Great brands unearth

English: Howard Carter (kneeling), an Egyptian...

Image via Wikipedia

In his recent post on imputing, Tom Asacker used a single word that for me clinched the mystery and the power of great marketing, and explained why so much money is spent on communication that just inspires a change of channel.

That word: unearth.

Unearthing is about discovering. It’s about seeing for the first time something that has been hidden for a very long time. It’s about revelation. It’s about something that inspires.

Great brands release emotions that people are not asked to feel most of the time. They uncover the irrational drivers that impel busy, pressed, distracted human beings to stop doing nothing or something else and instead make the time to take an action.
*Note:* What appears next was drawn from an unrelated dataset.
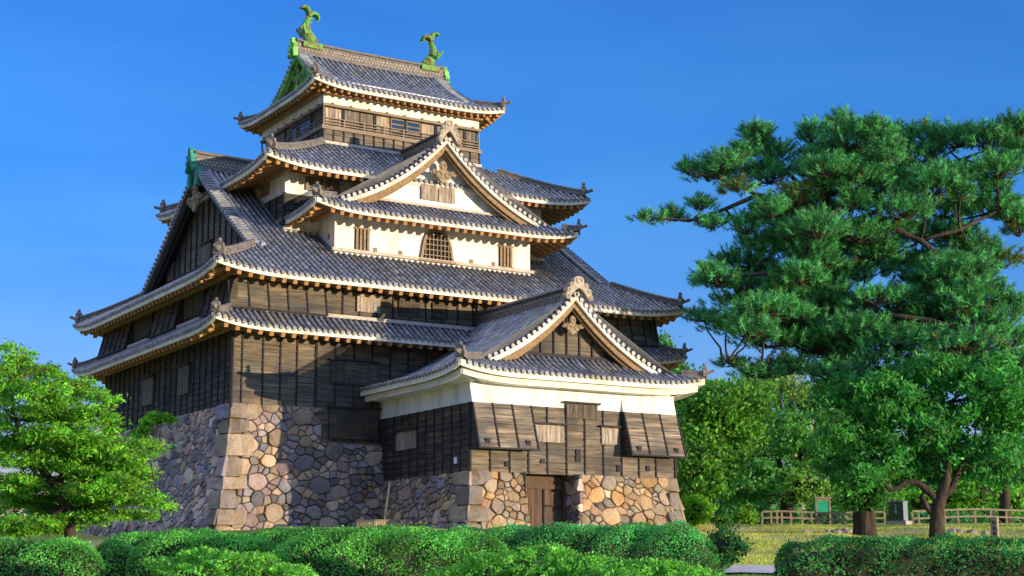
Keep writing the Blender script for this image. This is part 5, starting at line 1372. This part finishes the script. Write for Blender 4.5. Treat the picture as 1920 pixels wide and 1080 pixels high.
# ------------------------------------------------------------------ small things
def post_mesh(name, h, w, mat):
    mb = MB(); mb.box((0, 0, h/2), (w/2, 0, 0), (0, w/2, 0), (0, 0, h/2)); return mb.build(name, M[mat])
def fence(name, label, pts, xs_, h, rails, w, mat, rail_w, braces=(), group=None):
    """pts: (px, D) of the ends; posts at pixel columns xs_, each standing on the ground"""
    def foot(x):
        D = float(np.interp(x, [p[0] for p in pts], [p[1] for p in pts])); q = at(x, 1000, D); return A(q[0], q[1], float(ground_z(q[0], q[1])))
    b = foot(xs_[0]); t = thing(name, label, 'fence', b, group)
    for x in xs_:
        f = foot(x); mb = MB(); mb.box(f+A(0, 0, h/2-.1), RH*w/2, FH*w/2, A(0, 0, h/2+.1)); mb.build('post', M[mat], t)
    for zz in rails:
        mb = MB()
        for a, c in zip(xs_, xs_[1:]): mb.bar(foot(a)+A(0, 0, zz)-FH*w*.6, foot(c)+A(0, 0, zz)-FH*w*.6, w*.5, rail_w)
        mb.build('rail', M[mat], t)
    for x in braces:
        f = foot(x); mb = MB(); mb.bar(f+A(0, 0, h*.9)+FH*w, f+RH*.5-FH*.15, w*.6, w*.6); mb.build('brace', M[mat], t)
fence('rail_fence', 'brown wooden rail fence along the top of the lawn, left of grey cabinet', [(1420, 96), (1670, 96)], [1430, 1447, 1458, 1467, 1484, 1505, 1523, 1543, 1562, 1584, 1602, 1635, 1660], .76, (.74, .36), .13, 'fence', .11, braces=(1508, 1566, 1590))
fence('rail_fence', 'weathered wooden rail fence running right from the grey cabinet', [(1700, 96), (1960, 98)], [1712, 1724, 1773, 1798, 1830, 1860, 1889, 1925], .82, (.82, .38), .13, 'fence', .11, braces=(1775, 1862))
fence('bamboo_fence', 'low bamboo picket fence beside the gatehouse stone footing', [(1280, 86), (1375, 86)], list(range(1284, 1372, 8)), .5, (.12, .38), .05, 'bamboo', .04)
# notice board
b = at(1545, 1000, 98); b[2] = float(ground_z(b[0], b[1]))
t = thing('notice_board', 'small green notice board in brown wooden frame behind the rail fence', 'notice board', b)
for sx in (-.42, .42):
    mb = MB(); mb.box(b+RH*sx+A(0, 0, .85), RH*.055, FH*.055, A(0, 0, .95)); mb.build('post', M['fence'], t)
mb = MB(); mb.box(b+A(0, 0, 1.68), RH*.52, FH*.2, A(0, 0, .05)); mb.box(b+A(0, 0, 1.58), RH*.42, FH*.05, A(0, 0, .05)); mb.build('roof', M['fence'], t)
mb = MB(); mb.box(b+A(0, 0, 1.12), RH*.365, FH*.03, A(0, 0, .36)); mb.build('panel', M['board_green'], t)
# cabinet
b = at(1686, 1000, 94); b[2] = float(ground_z(b[0], b[1]))
rx_ = unit(RH*0.84+FH*-0.54); fx_ = unit(FH*0.84+RH*0.54)
t = thing('utility_cabinet', 'dark green metal utility cabinet with white markings on a concrete plinth', 'cabinet', b)
mb = MB(); mb.box(b+A(0, 0, .06), rx_*.62, fx_*.52, A(0, 0, .12)); mb.build('plinth', M['concrete'], t)
mb = MB(); mb.box(b+A(0, 0, .76), rx_*.46, fx_*.40, A(0, 0, .55)); bd = mb.build('body', M['cabinet_side'], t)
mb = MB(); mb.box(b+A(0, 0, .75)-fx_*.405, rx_*.45, fx_*.012, A(0, 0, .52))
for s_ in np.linspace(-.4, .4, 9): mb.box(b+A(0, 0, .75)-fx_*.42+rx_*s_, rx_*.006, fx_*.004, A(0, 0, .5))
mb.build('door', M['cabinet'], t)
mb = MB(); mb.box(b+A(0, 0, 1.33), rx_*.50, fx_*.44, A(0, 0, .03)); mb.build('lid', M['cabinet_side'], t)
mb = MB(); q = b-fx_*.428
def stroke(x, z, w_, h_): mb.box(q+rx_*x+A(0, 0, z), rx_*w_, fx_*.002, A(0, 0, h_))
for zc_, kind in ((1.10, 0), (.92, 1), (.70, 2)):
    if kind == 0: stroke(0, zc_, .012, .05); stroke(-.045, zc_-.01, .01, .025); stroke(.045, zc_-.01, .01, .025)
    if kind == 1: stroke(0, zc_+.04, .05, .01); stroke(0, zc_, .04, .01); stroke(0, zc_-.02, .012, .055); stroke(-.03, zc_-.05, .02, .01)
    if kind == 2: stroke(-.055, zc_, .01, .08); stroke(.055, zc_, .01, .08); stroke(0, zc_+.06, .055, .01); stroke(0, zc_+.01, .045, .01); stroke(0, zc_-.01, .01, .06)
mb.build('lettering', M['paint_white'], t)
# wooden stake
b = at(1866, 1000, 72); b[2] = float(ground_z(b[0], b[1]))
mb = MB(); mb.box(b+A(0, 0, .55), rx_*.15, fx_*.15, A(0, 0, .72)); mb.box(b+A(0, 0, 1.28), rx_*.11, fx_*.10, A(0, 0, .03))
for zz in (1.05, .8, .55): mb.box(b+A(0, 0, zz)-fx_*.153, rx_*.05, fx_*.004, A(0, 0, .07), mi=1)
tag(mb.build('marker_post', [M['fence'], M['batten']]), 'short square wooden marker post on the lawn at far right', 'post')
# bamboo planter and leaning pole
b = at(707, 985, 70.0); b[2] = float(ground_z(b[0], b[1])); top = at(707, 975, 70.0)[2]
t = thing('bamboo_planter', 'low bamboo sided box at the foot of the stone wall', 'planter', b)
hexa = [b+RH*x+FH*y for x, y in ((-.90, -.1), (-.05, -.42), (.92, -.25), (.92, .45), (-.1, .6), (-.9, .4))]
mb = MB()
for p_, q_ in zip(hexa, hexa[1:]+hexa[:1]):
    n_ = max(3, int(np.linalg.norm(q_-p_)/.07))
    for j in range(n_):
        c = p_+(q_-p_)*(j+.5)/n_; mb.tube([A(c[0], c[1], b[2]-.3), A(c[0], c[1], top-.05)], .034, 6)
mb.build('sides', M['bamboo'], t)
mb = MB()
for p_, q_ in zip(hexa, hexa[1:]+hexa[:1]): mb.bar(A(p_[0], p_[1], top-.03), A(q_[0], q_[1], top-.03), .10, .07)
mb.build('rim', M['fence'], t)
mb = MB(); mb.tube([at(721, 985, 70.0), at(724, 955, 70.2), at(731, 905, 70.6)], [.065, .06, .05], 8)
tag(mb.build('wooden_pole', M['bamboo']), 'pale wooden pole leaning on the stone wall above bamboo planter', 'pole')
# stones along the top of the bank
mb_proto = None
spots = [(1512, 991), (1552, 988), (1570, 990), (1585, 992), (1597, 994), (1785, 994), (1800, 993), (1822, 995), (1846, 992)]
names = ['leftmost bank stone, below green notice board', 'flat stone in the cluster left of pine trunk', 'grey stone second in cluster left of pine', 'brown stone third in cluster left of pine', 'stone touching the left side of pine trunk',
         'small stone just right of the forked tree trunk', 'second stone right of the forked tree trunk', 'long flat stone mid lawn right of forked tree', 'white topped stone beside the marker post']
for (x, y), nm in zip(spots, names):
    q = at(x, y, 84); q[2] = float(ground_z(q[0], q[1]))+.05
    mb = MB(); k0 = len(mb.v); mb.ball(q, (rng.uniform(.22, .42), rng.uniform(.2, .3), rng.uniform(.14, .24)), 9, 6)
    mb.v = [tuple(A(*v)+rng.normal(0, .035, 3)) for v in mb.v]
    tag(mb.build('stone', M['rock']), nm+' on the grass', 'stone', 'stones along the lawn bank')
Because that action is worth it to them. And it’s worth that time because it feels worth that amount of time.

Most brands don’t work that hard to win our time. They are unsurprising, uninspiring, unprovoking. They unearth nothing. On the contrary, they monotonously state the obvious. They go over and over and over the same old ground. And in the process, they dig themselves into a hole that sees you, me and everyone else turning the page, changing the channel, looking away. Bored, frustrated, interrupted. Just wanting them to go away.

Tom Asacker suggests that “most brands haven’t a clue about how people actually feel, think and act.” He’s right of course. But I’m even more disturbed by the reasons why. You see, I think many marketers have lost the quintessential trait that should single them out from every other aspect of corporate function: a deep understanding of, and love for, people and the primal emotions that fundamentally motivate them.
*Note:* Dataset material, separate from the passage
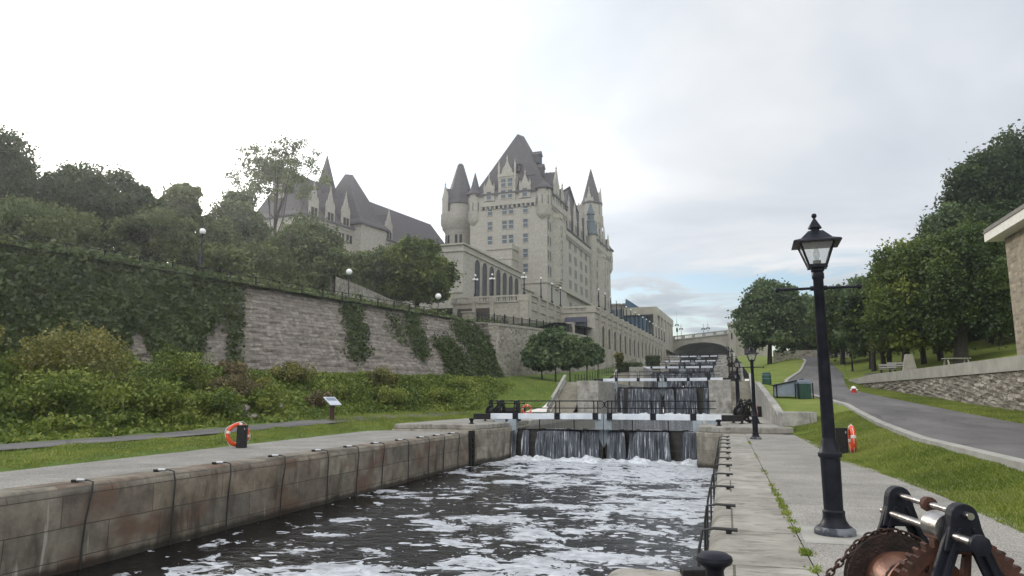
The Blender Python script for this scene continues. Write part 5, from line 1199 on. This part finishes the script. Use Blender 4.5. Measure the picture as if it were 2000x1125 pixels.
# the bar and hub of a further winch just inside the right edge
b = MB(); b.extr([(1.60, 4.28, .42), (2.2, 4.45, .66), (2.2, 4.45, .73), (1.60, 4.28, .49)], (-.03, .07, 0)); b.extr([(1.82, 4.36, .35), (1.9, 4.38, .35), (1.86, 4.36, .95), (1.80, 4.35, .95)], (-.02, .06, 0))
tag(b.build('winch_frame', M['black'], bevel=.006), 'black iron bar poking in at the bottom right corner beside the large winch', 'winch part')

# ---------------------------------------------------------------- small things
def life_ring(x, y, z, ax, label, pl, dpost):
    t = thing('life_ring', label, 'life ring', (x, y, z), 0, 'orange life rings'); axv = Vector(ax).normalized()
    MB().torus((0, 0, .42), axv, .345, .072, 36, 10).build('ring', M['orange'], t, True)
    a = axv.orthogonal().normalized(); up = Vector((0, 0, 1)); sd = axv.cross(up).normalized()
    for an in (.25, 1.75, 3.3, 4.9):
        d = sd*math.cos(an)+up*math.sin(an); p = Vector((0, 0, .42))+d*.345; tg = axv.cross(d); b = MB(); b.torus(tuple(p-tg*.03), tuple(tg), .068, .013, 14, 6); b.torus(tuple(p), tuple(tg), .068, .013, 14, 6); b.torus(tuple(p+tg*.03), tuple(tg), .068, .013, 14, 6); b.build('band', M['globe'], t, True)
    rp = [Vector((0, 0, .42))+(sd*math.cos(an)+up*math.sin(an))*(.435+.03*math.sin(an*4)) for an in np.linspace(0, 6.283, 40)]
    MB().tube(rp, .008, 5).build('rope', M['globe'], t, True)
    px, py = x+dpost[0], y+dpost[1]
    b = MB().box(-.16, .16, -.10, .10, -.05, .76).box(-.17, .17, -.11, .11, .70, .73); o = b.build('ring_post', M['blackmatt'], bevel=.012); o.location = (px, py, z); o.rotation_euler = (0, 0, dpost[2])
    MB().box(.10, .13, -.12, -.105, .60, .66).build('latch', M['galv'], o)
    tag(o, pl, 'post', 'black ring posts')
life_ring(-16.5, 21.65, -.03, (.8, -.5, .06), 'orange life ring leaning on the black post on the left quay grass', 'black board post holding the orange ring on the left quay', (.30, -.16, R(18)))
life_ring(3.50, 23.4, .03, (1, -.04, 0), 'orange life ring at the walkway edge behind the near lantern post', 'black board post at the grass edge behind the near lantern post', (-.28, -.02, R(-8)))
life_ring(-16.0, 58.0, .3, (.4, -.9, 0), 'orange life ring seen above the white beam, left of the concrete steps', 'dark post behind the left white beam holding an orange ring', (-.3, .1, 0))
life_ring(2.05, 56.5, .3, (.8, -.5, 0), 'orange life ring against the low pale stone wall by the right steps', 'dark board post against the low pale stone wall', (.3, .1, 0))
p = ground_hit(648, 822, hL); sg = thing('information_sign', 'slanted pale information panel on a brown post beside the gravel path', 'sign', (p[0], p[1], float(hL(p[0], p[1]))), 0)
sD = float(-math.sin(YAW)*p[0]+math.cos(YAW)*p[1])/40
MB().box(-.11*sD, .11*sD, -.07, .07, -.2, .95*sD).build('post', M['brownpost'], sg)
o = MB().box(-.36*sD, .36*sD, -.45*sD, .45*sD, -.02, .02).build('panel', M['signface'], sg, bevel=.01); o.location = (0, 0, 1.08*sD); o.rotation_euler = (0, R(38), R(-12))
pt = MB().box(-.28*sD, -.02*sD, -.36*sD, .36*sD, .022, .026).build('picture', M['slate_blue'], o)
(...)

They lean so heavily on research and focus groups and in the process, marketers have forgotten how to observe. Or more particularly, to perceive what is really going on. They can’t detect what moves people. Or motivates them. Or stirs them. Beyond the obvious.

The same obvious that everyone else sees. The same obvious that everyone relies on.

And because they have lost those traits, they do not trust their instincts. They cannot speculate. The need to explain and rationalise and prove and justify has killed their ability to divine – to find what moves people as people to the very core of their being. They struggle to find the unexpected value and the unexpected truth that separate likeable brands from also-brands.

And because they can’t do that, they cover their tracks with data, run another highly predictable, highly analysed, deeply comfortable campaign and hope somehow that it gets them the breakthrough and the results they crave.

According to Howard Carter’s diary, on the day that the tomb of Tutankhamun was finally revealed to the modern world, Carter peered into the darkness through a hole in the doorway, his eyes straining to make out shapes, a candle his only light.

“Can you see anything?”, Lord Carnarvon asked.

“Yes,” replied Carter, “it is wonderful.”

Most of us, sadly, will never get to feel what those explorers felt on that extraordinary day. But let me ask you this. When was the last time you unearthed a brand that provided even a tincture of amazement? In a world swimming in ads and noise, discovering such brands might indeed be as rare an encounter as an intact Pharoah’s tomb.